O gestor ambiental Caco Sawczuk, que é supervisor geral de campo da Coordenação da Conservação da Área Verde do Jardim Botânico, e acompanhou a visita, ressalta que conhecer a natureza é importante para entender fenômenos que impactam diretamente as pessoas, como as inundações que ocorrem frequentemente na região.
"A questão da inundação já é conhecida no Rio de Janeiro. Tem muita região aterrada. A própria Lagoa Rodrigo de Freitas tinha o dobro do tamanho. Quando chove, essa água volta para lá. Você pega um dia de muita chuva com um dia de maré alta na praia, a água não sai. Não tem como não inundar", diz.
Para um dos visitantes, o estudante de ciências sociais João Novello, a água representa a ligação de ambientes de natureza com ambientes urbanos. Ele se interessou pela visita para entender melhor como isso foi feito no Jardim Botânico ao longo da história.
"[O interesse] veio de uma preocupação ambiental, de pensar como as cidades podem se combinar com a natureza de uma forma menos predatória", diz. "Agora, eu me interessei pela água como essa mediação da natureza com a cidade, que atravessa esses dois tipos de ambiente de diferentes formas, seja pelas infraestruturas, seja como fonte mesmo de lazer, de paisagismo".
Dia Mundial da Água
O Dia Mundial da Água, em 22 de março, foi criado pela Organização das Nações Unidas (ONU) com o objetivo de chamar atenção para as questões sobre os recursos hídricos do planeta.

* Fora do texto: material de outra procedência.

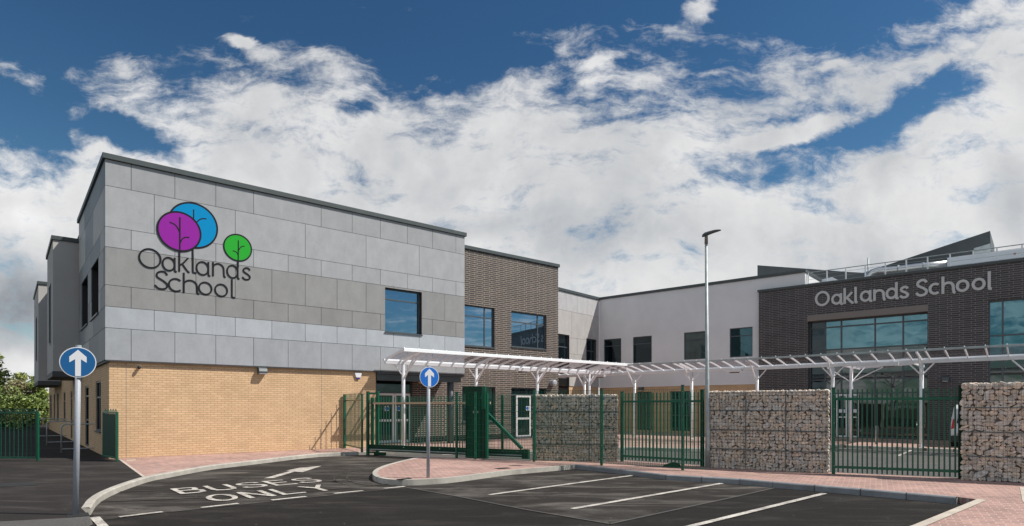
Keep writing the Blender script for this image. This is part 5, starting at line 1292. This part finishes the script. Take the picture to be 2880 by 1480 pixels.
# ------------------------------------------------------------------ parked van behind the right gate
VH = math.atan2(math.cos(R(39.5)), math.sin(R(39.5)))
vb = G(2672, 1266, ZR); VW = Matrix.Translation((vb.x, vb.y, ZR + .012)) @ Matrix.Rotation(VH - math.pi / 2, 4, 'Z')   # local +y = forward, x to its right
t = thing('parked_van', 'white people carrier parked behind the right gate, partly hidden by the gabion', 'van', VW)
Wd, Ln = 1.80, 4.5
prof = [(0.02, .32), (0., .75), (.06, 1.02), (.30, 1.66), (.55, 1.80), (2.6, 1.80), (3.1, 1.55), (3.5, 1.16), (4.35, .95), (4.5, .70), (4.48, .30)]
b = MB()
def ring(xo, inset, ps): return [(xo, y, z) for y, z in ps]
xs = [0, .10, .10, .90]
n = len(prof); 
secs = [(0.0, .0), (.06, .05), (Wd / 2, .07), (Wd - .06, .05), (Wd, .0)]
def shrink(z): return 0 if z < 1.05 else .11 * (z - 1.05) / .75
for (x, e) in secs:
    for y, z in prof:
        k = shrink(z); xx = k + x * (Wd - 2 * k) / Wd; yy = y - (e if y < 1 else -e) * (1 if z < 1.7 else .3); b.v.append((xx, yy, z + (e * .25 if z > 1.7 else 0)))
for i in range(4):
    for k in range(n): k2 = (k + 1) % n; b.f.append((i * n + k, i * n + k2, (i + 1) * n + k2, (i + 1) * n + k)); b.c.append(None)
b.f.append(tuple(range(n))); b.c.append(None); b.f.append(tuple(range(4 * n, 5 * n))); b.c.append(None)
body = b.obj('body', 'car_white', t, VW, bevel=.03)
b = MB(); b.prism([(.22, 1.08), (Wd - .22, 1.08), (Wd - .30, 1.60), (.30, 1.60)], lambda p: (p[0], -.02 + (p[1] - 1.02) * .375 - .03, p[1]), lambda p: (p[0], .02 + (p[1] - 1.02) * .375 - .03, p[1])); b.obj('rear_window', 'glass_dark', t, VW)
for s in (0, 1):
    X = lambda x, s=s: x if s == 0 else Wd - x
    b = MB(); b.prism([(.45, 1.12), (1.45, 1.12), (1.45, 1.62), (.62, 1.62)], lambda p: (X(-.005 + shrink(p[1])), p[0], p[1]), lambda p: (X(.02 + shrink(p[1])), p[0], p[1])); b.obj('side_window', 'glass_dark', t, VW)
    b = MB(); b.prism([(1.52, 1.12), (3.2, 1.12), (2.72, 1.62), (1.52, 1.62)], lambda p: (X(-.005 + shrink(p[1])), p[0], p[1]), lambda p: (X(.02 + shrink(p[1])), p[0], p[1])); b.obj('side_window', 'glass_dark', t, VW)
    b = MB(); b.prism([(.03, .84), (.13, .86), (.15, 1.24), (.09, 1.24)], lambda p: (X(p[0]), -.05 + max(0, p[1] - 1.0) * .36, p[1]), lambda p: (X(p[0]), .06 + max(0, p[1] - 1.0) * .36, p[1])); b.obj('tail_light', 'lamp_red', t, VW, bevel=.01)
    b = MB(); b.box(min(X(-.16), X(-.01)), max(X(-.16), X(-.01)), 2.95, 3.05, 1.12, 1.28); b.obj('wing_mirror', 'car_white', t, VW, bevel=.02)
    for yw in (.85, 3.6):
        w_ = MB().tube([(X(-.01), yw, .31), (X(.2), yw, .31)], .31, 24).obj('wheel', 'rubber', t, VW); MB().tube([(X(-.02), yw, .31), (X(-.008), yw, .31)], .19, 16).obj('wheel_rim', 'steel', w_, VW)
MB().box(.03, Wd - .03, -.13, -.03, .33, .58).obj('rear_bumper', 'car_trim', t, VW, bevel=.03)
MB().box(.25, .42, -.14, -.128, .62, .68).obj('reflector', 'lamp_red', t, VW)
MB().box(.64, 1.16, -.075, -.06, .74, .86).obj('number_plate', 'sign_white', t, VW)

# ------------------------------------------------------------------ trees and shrubs
def leafmass(b, c, rad, n, size, cols, seed, lean=(0, 0, 0)):
    r = random.Random(seed)
    for i in range(n):
        while True:
            p = Vector((r.uniform(-1, 1), r.uniform(-1, 1), r.uniform(-1, 1)))
            if .25 < p.length < 1: break
        q = Vector(c) + Vector((p.x * rad[0], p.y * rad[1], p.z * rad[2]))
        nz = noise.noise(q * 1.7 + Vector((seed, 0, 0)))
        if nz < -.22: continue
        s = size * r.uniform(.6, 1.4); a = Vector((r.gauss(0, 1), r.gauss(0, 1), r.gauss(0, .6))).normalized(); d = a.cross(Vector((r.gauss(0, 1), r.gauss(0, 1), r.gauss(0, 1)))).normalized()
        k = r.random(); c0 = cols[0]; c1 = cols[1]; g = .75 + .5 * r.random(); col = tuple((c0[j] + (c1[j] - c0[j]) * k) * g for j in range(3))
        b.face([q - a * s, q + d * s * .45, q + a * s, q - d * s * .45], col)
def tree(name, label, cat, base, h, w, nclump, cols, seed, leaf=.12, per=260, group=None, low=.12):
    r = random.Random(seed); t = thing(name, label, cat, Matrix.Translation(base), group); W = WM[t.name]
    tr = MB(); top = Vector((r.uniform(-.2, .2), 0, h * .7)); tr.tube([(0, 0, -.1), (top.x * .4, 0, h * .3), tuple(top)], [h * .03, h * .022, h * .008], 8)
    b = MB()
    for i in range(nclump):
        a = r.uniform(0, 6.28); rr = w * math.sqrt(r.random()) * .85; z = h * (low + (1 - low) * r.random()); sc = 1 - .55 * (z / h) ** 2
        c = (rr * math.cos(a) * sc, rr * math.sin(a) * sc, z * .93)
        tr.tube([(0, 0, z * .5), (c[0] * .6, c[1] * .6, z * .8), c], [h * .01, h * .006, h * .002], 5)
        s = w * r.uniform(.22, .42); leafmass(b, c, (s, s, s * .8), per, leaf, cols, seed * 31 + i)
    tr.obj('trunk', 'bark', t, W); b.obj('crown', 'leaf', t, W, recalc=False)
GR = ((.12, .17, .03), (.28, .33, .07)); GR2 = ((.16, .19, .04), (.34, .36, .10)); DKG = ((.09, .14, .03), (.22, .28, .06)); BR = ((.20, .18, .09), (.32, .28, .15))
tg = 'shrubs and trees beyond the side drive'
specs = [(-2, 57, 4.6, 2.6, DKG, 'dark green broad shrub at the extreme left behind the bow topped gate'), (28, 61, 4.5, 2.2, GR, 'mid green bushy tree second from the left edge beyond the drive'), (52, 58, 4.2, 2.0, BR, 'brownish thin leaved shrub in the middle of the hedge beyond the drive'),
         (78, 62, 5.3, 2.3, GR2, 'tall bright yellow green tree beyond the drive left of the render bays'), (100, 59, 4.4, 1.9, GR, 'leafy green shrub under the far render bay'), (16, 52, 2.6, 2.0, DKG, 'low dark shrub behind the left gate bars'), (70, 53, 2.6, 2.2, DKG, 'low dark hedge plant behind the gate leaf stile'), (120, 57, 3.1, 1.5, DKG, 'small dark shrub against the far brick corner')]
for i, (u, Y, h, w, cols, lb) in enumerate(specs):
    tree('shrub' if h < 3.2 else 'leafy_tree', lb, 'shrub' if h < 3.2 else 'tree', Vector(((u - CU) / FPX * Y, Y, -.05)), h, w, 26 if h > 3.2 else 16, cols, 11 + i, .13, 230, tg, .06)
# sprig of white blossom near the far bay
for k, (u, Y) in enumerate(((-70, 42), (-160, 46))): tree('leafy_tree', ('green tree standing just outside the left edge', 'tall green tree farther outside the left edge')[k], 'tree', Vector(((u - CU) / FPX * Y, Y, 0)), 5.5, 2.8, 18, GR, 77 + k, .15, 160, tg, .1)
# bar fence beyond the drive
t = thing('far_fence', 'dark green bar fence in front of the hedge beyond the side drive', 'fence'); fa = G(-60, 1208); fb = G(104, 1206)
bar_run(t, fa, fb, 44, 1.55, .02, (1.45, .15), .03, .05, 'green_dark')
b_ = [o for o in C.objects if o.type == 'MESH']
print('meshes', len(b_), 'faces', sum(len(o.data.polygons) for o in b_))
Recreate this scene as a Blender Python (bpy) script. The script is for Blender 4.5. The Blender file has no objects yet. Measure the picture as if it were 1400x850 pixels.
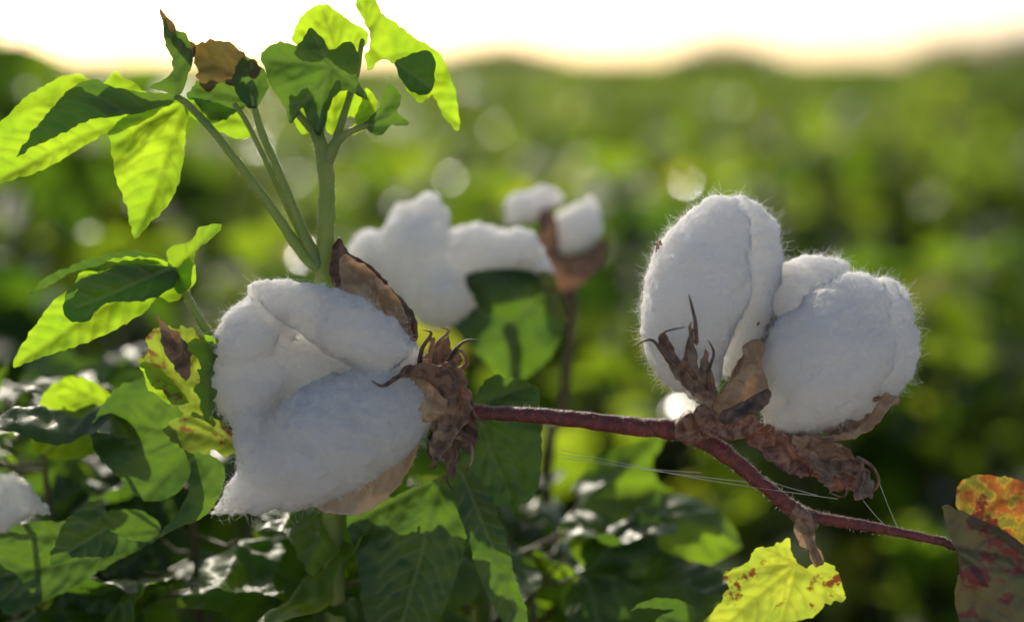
import bpy, math, random
import numpy as np
from mathutils import Vector, Matrix, noise, geometry, Quaternion
random.seed(7); rng = np.random.default_rng(7)
scene = bpy.context.scene
scene.view_settings.view_transform = 'Standard'
scene.view_settings.look = 'None'
scene.view_settings.exposure = 0
COL = scene.collection

# ------------------------------------------------------------ frames
PITCH = math.radians(9.8)
CAM = np.array([0, 0, 1.12])
FWD = np.array([0, math.cos(PITCH), -math.sin(PITCH)])
UP = np.array([0, math.sin(PITCH), math.cos(PITCH)])
RT = np.array([1.0, 0, 0])
UNIT = 0.3888/1400          # one plant-frame unit = 0.278 mm

def frame(dist, unit):
    O = CAM + FWD*dist
    def f(A):
        A = np.atleast_2d(np.asarray(A, float))
        return O + ((A[:, 0:1]-700)*RT + (425-A[:, 1:2])*UP + A[:, 2:3]*FWD)*unit
    return f
F0 = frame(0.54, UNIT)            # plane of the front branch
F1 = frame(0.645, UNIT*1.194)     # plant just behind
F2 = frame(0.70, UNIT*1.296)
def FL(A):                        # plain local frame (leaf prototypes)
    A = np.atleast_2d(np.asarray(A, float))
    return A*UNIT

# ------------------------------------------------------------ helpers
def link(o, parent=None):
    COL.objects.link(o)
    if parent: o.parent = parent
    return o
def empty(name):
    e = bpy.data.objects.new(name, None); e.empty_display_size = .02
    return link(e)
def mesh_obj(name, V, Fc, mat, parent=None, smooth=True, attrs=None, linkit=True):
    me = bpy.data.meshes.new(name)
    me.from_pydata([tuple(v) for v in V], [], [tuple(int(i) for i in f) for f in Fc])
    if smooth: me.polygons.foreach_set('use_smooth', [True]*len(me.polygons))
    if attrs:
        for k, a in attrs.items():
            at = me.attributes.new(k, 'FLOAT', 'POINT'); at.data.foreach_set('value', np.asarray(a, dtype=np.float32))
    me.materials.append(mat); me.update()
    o = bpy.data.objects.new(name, me)
    if linkit: link(o, parent)
    return o
def catmull(P, n, closed=False):
    P = np.asarray(P, float)
    if P.ndim == 1: P = P[:, None]
    m = len(P)
    if closed:
        t = np.linspace(0, m, n, endpoint=False); i = np.floor(t).astype(int); u = (t-i)[:, None]
        p0, p1, p2, p3 = P[(i-1) % m], P[i % m], P[(i+1) % m], P[(i+2) % m]
    else:
        t = np.linspace(0, m-1, n); i = np.minimum(np.floor(t).astype(int), m-2); u = (t-i)[:, None]
        E = np.vstack([2*P[0]-P[1], P, 2*P[-1]-P[-2]])
        p0, p1, p2, p3 = E[i], E[i+1], E[i+2], E[i+3]
    return 0.5*((2*p1)+(-p0+p2)*u+(2*p0-5*p1+4*p2-p3)*u*u+(-p0+3*p1-3*p2+p3)*u**3)
def nrm(a):
    return a/np.maximum(np.linalg.norm(a, axis=-1, keepdims=True), 1e-9)
def nz(P, s, seed=0):
    return np.array([noise.noise((x, y, z)) for x, y, z in (P/s+np.array([seed*7.3, -seed*3.1, seed])).tolist()])
def grid_faces(nv, nu):
    i, j = np.meshgrid(np.arange(nv-1), np.arange(nu), indexing='ij')
    a = i*nu+j; b = i*nu+(j+1) % nu
    return np.stack([a, b, b+nu, a+nu], -1).reshape(-1, 4)
def frames_along(C):
    T = nrm(np.gradient(C, axis=0))
    ref = np.array([0, 0, 1.0])
    N = np.cross(T, ref)
    bad = np.linalg.norm(N, axis=1) < .15
    N[bad] = np.cross(T[bad], np.array([1.0, 0, 0]))
    N = nrm(N); B = np.cross(N, T)
    return T, N, B

# cotton lock: swept, puffy body (merged into one lint mass per boll below)
def lobe(spine, radii, seed, ecc=0.95, fr=F0, amp=1.0, nu=72, nv=80):
    v = np.linspace(0.001, 0.999, nv)*math.pi
    t = (1-np.cos(v))/2
    Cc = catmull(spine, 400); Rr = catmull(radii, 400)[:, 0]
    tt = np.linspace(0, 1, 400)
    C = np.stack([np.interp(t, tt, Cc[:, k]) for k in range(3)], 1)
    R = np.interp(t, tt, Rr)
    T, N, B = frames_along(C)
    ph = np.linspace(0, 2*math.pi, nu, endpoint=False)
    rad = (np.cos(ph)[None, :, None]*N[:, None]+np.sin(ph)[None, :, None]*B[:, None]*ecc)
    ring = (np.sin(v)**0.8*R)[:, None, None]
    P = (C[:, None]+rad*ring).reshape(-1, 3)
    D = nrm((np.sin(v)[:, None, None]*rad-np.cos(v)[:, None, None]*T[:, None])).reshape(-1, 3)
    n1 = nz(P, 55, seed); n2 = nz(P, 30, seed+3)
    disp = amp*(8*n1+7.0*(0.35-np.abs(n2)*1.7))
    Q = P+D*disp[:, None]*np.minimum(1, np.repeat(np.sin(v), nu)*2+.2)[:, None]
    return fr(Q), grid_faces(nv, nu)

def fibres(name, roots, dirs, mat, parent, n, lmin, lmax, r, curl=.7, w=None, k=6, pw=3):
    p = None if w is None else w/w.sum()
    idx = rng.choice(len(roots), n, p=p)
    L = (lmin+(lmax-lmin)*rng.random(n)**pw)
    pos = roots[idx]+rng.normal(0, .0002, (n, 3)); d = nrm(dirs[idx]+rng.normal(0, curl, (n, 3)))
    pts = [pos-d*.0003]
    bend = rng.normal(0, 1, (n, 3))
    for i in range(k-1):
        d = nrm(d+bend*curl*.35+rng.normal(0, curl*.35, (n, 3)))
        pts.append(pts[-1]+d*(L/(k-1))[:, None])
    A = np.stack(pts, 1).reshape(-1, 3).astype(np.float32)
    hc = bpy.data.hair_curves.new(name)
    hc.add_curves([k]*n)
    at = hc.attributes.get('position') or hc.attributes.new('position', 'FLOAT_VECTOR', 'POINT')
    at.data.foreach_set('vector', A.ravel())
    ra = hc.attributes.get('radius') or hc.attributes.new('radius', 'FLOAT', 'POINT')
    ra.data.foreach_set('value', np.tile(np.linspace(r, r*.4, k), n).astype(np.float32))
    hc.materials.append(mat)
    o = bpy.data.objects.new(name, hc); link(o, parent); return o

def tube(name, pts, radii, mat, parent, fr=F0, nu=16, hair=0, bump=.06, seed=1, hl=.0014):
    L = np.linalg.norm(np.diff(np.asarray(pts, float), axis=0), axis=1).sum()
    nv = int(min(260, max(16, L/3)))
    C = catmull(pts, nv); R = catmull(radii, nv)[:, 0]
    R = np.maximum(R, .2)
    T, N, B = frames_along(C)
    ph = np.linspace(0, 2*math.pi, nu, endpoint=False)
    rad = (np.cos(ph)[None, :, None]*N[:, None]+np.sin(ph)[None, :, None]*B[:, None])
    P0 = (C[:, None]+rad*R[:, None, None]).reshape(-1, 3)
    n = nz(P0, 16, seed)
    P = P0+rad.reshape(-1, 3)*(n*np.repeat(R, nu)*bump*3)[:, None]
    P[:nu] = C[0]; P[-nu:] = C[-1]
    W = fr(P); Dw = nrm(fr(P+rad.reshape(-1, 3))-W)
    o = mesh_obj(name, W, grid_faces(nv, nu), mat, parent)
    if hair:
        fibres(name+'_hairs', W, Dw, M['hair'], parent, int(hair*.6), hl*.4, hl, .00003, curl=.25, k=4)
    return o

def inside(poly, pts):
    x, y = pts[:, 0], pts[:, 1]; c = np.zeros(len(pts), bool); n = len(poly)
    for i in range(n):
        x1, y1 = poly[i]; x2, y2 = poly[(i+1) % n]
        if y1 == y2: continue
        m = ((y1 > y) != (y2 > y)) & (x < (x2-x1)*(y-y1)/(y2-y1)+x1)
        c ^= m
    return c
def segdist(P, a, b):
    ab = b-a; t = np.clip(((P-a)@ab)/max(ab@ab, 1e-6), 0, 1)
    return np.linalg.norm(P-(a+t[:, None]*ab), axis=1)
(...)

O Jardim Botânico do Rio de Janeiro foi fundado em 13 de junho de 1808. A instituição surgiu de uma decisão do então príncipe regente português, D. João VI, de instalar uma fábrica de pólvora e um jardim para aclimatação de espécies vegetais originárias de outras partes do mundo.
Atualmente, o Instituto de Pesquisas Jardim Botânico do Rio de Janeiro é um órgão federal vinculado ao Ministério do Meio Ambiente e é considerado um dos mais importantes centros de pesquisa mundiais nas áreas de botânica e conservação da biodiversidade.